10 March 2020, 11:13 | Updated: 10 March 2020, 11:49

By Nick Hardinges

Nick Ferrari clashed with Labour MP Stella Creasy over whether the act of wolf-whistling should be considered a hate crime.

The Walthamstow MP is currently campaigning to make misogyny a crime, with a specific focus on putting an end to women being wolf-whistled at.

Ms Creasy is set to host an event for the cause which has received the backing of London Mayor Sadiq Khan.

She explained that in Nottingham, misogyny is on a list of hateful behaviours and that acts like wolf-whistling should be considered public harassment.

Ms Creasy said wolf-whistling should be classed as public harassment
Ms Creasy said wolf-whistling should be classed as public harassment.
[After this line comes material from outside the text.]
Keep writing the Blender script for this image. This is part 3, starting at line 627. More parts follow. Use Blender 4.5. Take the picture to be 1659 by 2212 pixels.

Picture: PA

The Walthamstow MP said "often women can't win" and that she believed it should be in the same category as racial or religious abuse.

"I will stop campaigning on making misogyny a hate crime," she added, "when I go to the wedding of a couple who met because they say, 'well, he followed me down the street trying to grab my breasts and I thought it was the most charming thing a stranger could do'."

Ms Creasy then claimed that two-thirds of young girls talk about being hassled on the street on a daily basis, which leads to them living in fear when nothing is seen to be done about tackling the issue.

The Labour MP said many young girls experience being hassled on the street
The Labour MP said many young girls experience being hassled on the street. Picture: PA

She said, "If that sort of behaviour happened to me in the workplace as a woman, I'd be protected. But as soon as I step out on to the street, I'm not," to which Nick replied, "But you are."

The Walthamstow MP added that wolf-whistling should be recorded and criminalised in the same way as other forms of abuse, such as grabbing a woman's breasts, much to the disbelief of Nick.

He asked, "Are you sure?" as the pair repeatedly clashed over the gravity of wolf-whistling and whether it should be mentioned in the same breath as religious abuse, racial abuse, or even murder.

"I don't know that we want to live in a country where you get recorded for wolf-whistling," Nick said.